The last stage of the color printing transformation came when members of the Atelier (usually this discovery is attributed to Krishna Reddy) found that multiple colors could be applied to one plate by producing varying levels within the plate, then inking the plate with inks of different viscosities, using rollers of different hardnesses. Saddle, the first work I encountered, is a variation on this method: it only incorporates two inks with one rolled color. The intermixing of the various inks created a breadth of color combinations and sparked a revival of interest in printmaking.

The vibrancy of the colors used in these prints was like nothing seen in intaglio works during the previous centuries. By the 1960s and 70s Hayter’s style had taken a slightly different direction, in keeping with the new multi-color printing. Still stemming from his engraved line work, the jarring color shifts resulted in combinations of either analogous or complimentary colors. The results were somewhat similar to the Op Art works of the period, yet retained a distinctive quality of their own.
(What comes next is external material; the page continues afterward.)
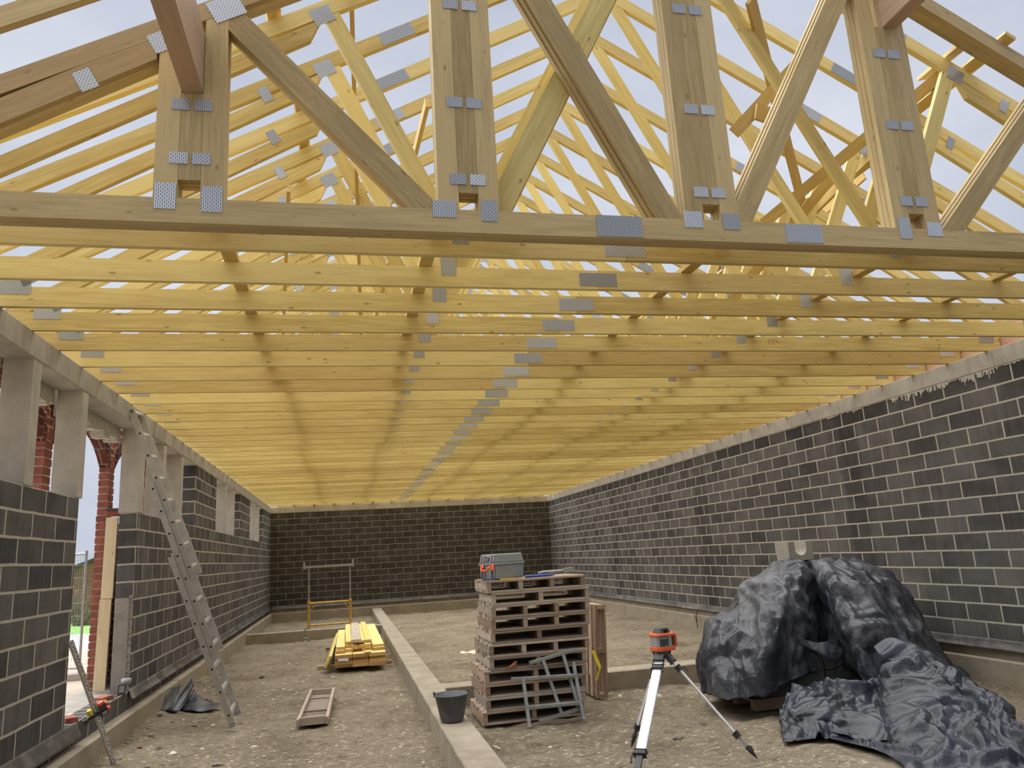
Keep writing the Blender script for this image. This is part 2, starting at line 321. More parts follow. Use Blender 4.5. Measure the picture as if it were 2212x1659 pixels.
# --- ground inside (trampled sand), slightly uneven
def gz(x, y):
    h = .030 * (noise.noise(Vector((x * .9, y * .9, 0)))) + .030 * noise.noise(Vector((x * 3.1, y * 3.1, 4))) + .022 * noise.noise(Vector((x * 8, y * 8, 9)))
    return h - .03
def grid_ground():
    xs = []; x = .05
    while x < 9.6: xs.append(x); x += .055
    ys = [2.0]
    while ys[-1] < 26.5: ys.append(ys[-1] + (.05 if ys[-1] < 12 else .1))
    vs = []; fs = []
    for j, y in enumerate(ys):
        for i, x in enumerate(xs):
            z = gz(x, y) + (.10 * max(0, 1 - x / .9) ** 1.5 if y < 14 else 0)
            vs.append((x, y, z))
    n = len(xs)
    for j in range(len(ys) - 1):
        for i in range(n - 1): a = j * n + i; fs.append((a, a + 1, a + n + 1, a + n))
    me = bpy.data.meshes.new('floor'); me.from_pydata(vs, [], fs); me.materials.append(M['sand']); me.polygons.foreach_set('use_smooth', [True] * len(fs))
    o = bpy.data.objects.new('floor', me); COL.objects.link(o); return struct(o)
grid_ground()
struct(bxo('floor', (-.2, -3.4, -.4), (9.8, 2.02, -.02), M['sand']))
# --- block walls
def lwall():
    global m
    m = MB()
    U = lambda lo, hi: m.box((lo[0], lo[1], lo[2] - ZB), (hi[0], hi[1], hi[2] - ZB))
    def fin():
        o = m.build('wall_left', M['block']); o.location.z = ZB; struct(o)
    for lo, hi in (((-.2, -3.2, ZB), (0, 7.75, 2.438)), ((-.2, 9.84, ZB), (0, YB, 2.438)), ((-.2, 13.38, 2.44), (0, 15.5, ZT)), ((-.2, 18.95, 2.44), (0, 20.9, ZT)), ((-.2, 24.2, 2.44), (0, YB, ZT)), ((-.2, -3.2, 0), (-.005, YB, ZB - .001))):
        m = MB(); U(lo, hi); fin()
lwall()
m = MB(); m.box((WR, -3.2, 0), (WR + .2, YB, ZT - ZB)); o = m.build('wall_right', M['blockr']); o.location.z = ZB; struct(o)
m = MB(); m.box((-.2, YB, 0), (WR + .2, YB + .2, ZT - ZB)); o = m.build('wall_back', M['block2']); o.location.z = ZB; struct(o)
m = MB(); m.prism([(-.2, -ZB), (WR + .2, -ZB), (WR + .2, ZR - ZB), (CX, 6.9 - ZB), (-.2, ZR - ZB)], -3.4, -3.2, (1, 0)); o = m.build('wall_added_light_blocker', M['block']); o.location.z = ZB; struct(o)  # unseen gable added behind the camera to cut sky light on the girder
# lower course under the damp course
struct(bxo('wall_right', (WR + .01, -3.2, -.1), (WR + .2, YB, ZB), M['footing'])); struct(bxo('wall_back', (-.2, YB + .01, -.1), (WR + .2, YB + .2, ZB), M['footing']))
# --- ring beam
def ring(name, lo, hi, axis):
    m = MB(); m.box(lo, hi); o = m.build(name, M['ring'], bevel=.006); return struct(o)
ring('trim_1', (-.22, -3.2, ZT), (.012, YB, ZR), 'y'); ring('trim_2', (WR - .012, -3.2, ZT), (WR + .22, YB, ZR), 'y'); ring('trim_3', (-.2, YB - .012, ZT), (WR + .2, YB + .22, ZR), 'x')
# shutter joints of the ring beam
m = MB()
for y in (3.2, 5.6, 8.0, 10.4, 12.8, 15.2, 17.6, 20, 22.4): m.box((.012, y, ZT), (.016, y + .012, ZR))
for y in (3.5, 6.9, 9.7, 12.6, 15.4, 18.2, 21, 23.8): m.box((WR - .017, y, ZT - .01), (WR - .012, y + .012, ZR))
struct(m.build('trim_4', M['ring']))
# mortar runs under the right ring beam
m = MB(); y = 6.0; rr = random.Random(3)
while y < 26.4:
    w = rr.uniform(.008, .028); near = 1 if y < 8.6 else (.35 if y < 10.5 else .12)
    d = rr.uniform(.0, .07) ** 1.0 * near * (1 if noise.noise(Vector((y * 1.3, 2, 0))) > -.05 else .3) * (1 if rr.random() < .8 else 1.9) + .004
    m.box((WR - .006, y, ZT - d), (WR + .004, y + w, ZT + .004)); y += w
struct(m.build('trim_5', M['post']))
m = MB(); y = 9.9
while y < 26.4:
    w = rr.uniform(.02, .08); m.box((-.004, y, ZT - rr.uniform(.003, .02)), (.006, y + w, ZT + .004)); y += w
struct(m.build('trim_6', M['post']))
# --- damp proof foil strips
def foil_strip(name, pts_fn, length, n, prof):
    P = []
    for i in range(len(prof)):
        row = []
        for k in range(n + 1):
            t = k / n * length; off, dz = prof[i]; wv = noise.noise(Vector((t * 1.4, i * .7, 3))) * .018 * (i > 0) + noise.noise(Vector((t * 5, i, 8))) * .008 * (i > 1)
            row.append(pts_fn(t, off + wv, ZB + dz + wv * .6))
        P.append(row)
    m = MB(); m.grid(P); o = m.build(name, M['dpc'], smooth=True, solid=.003); return struct(o)
pr = [(.002, .02), (.008, .0), (.022, -.035), (.045, -.075), (.06, -.085)]
foil_strip('baseboard_left', lambda t, o, z: (o, 9.80 + t, z), YB - 9.85, 220, pr)
foil_strip('baseboard_near', lambda t, o, z: (o, 3.0 + t, z), 5.05, 80, [(.002, .01), (.01, -.01), (.03, -.05), (.05, -.10), (.06, -.125)])
foil_strip('baseboard_right', lambda t, o, z: (WR - o, 3.0 + t, z), YB - 3.05, 260, pr)
foil_strip('baseboard_back', lambda t, o, z: (t + .02, YB - o, z), WR - .04, 110, pr)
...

Mauricio Lasansky, an Argentinean-American, studied with Hayter while Atelier 17 was in New York. Lasansky’s color printing methods were much different from Hayter’s but, along with Hayter, his impact on printmaking in the U.S. was astounding. Lasanksy started one of the first MFA printmaking programs and his students went on to found the major university printmaking programs across the nation. Still, the renewal in printmaking—intaglio specifically—was initiated when Atelier 17 was briefly located within U.S. borders.

There was actually a confluence of multiple factors that caused this renaissance in printmaking. Much of it had to do with timing. Hayter was in the right place at the right time. The U.S. was perched on the edge of its first original, world-impacting art movement—Abstract Expressionism. The experimental qualities of Abstract Expressionism were similar to the innovations found in Hayter’s workshop format. Although Stanley Hayter is not the household name that Jackson Pollock is, his spirit infused the work of many mid- and late-century artists, even if they may not recognize it.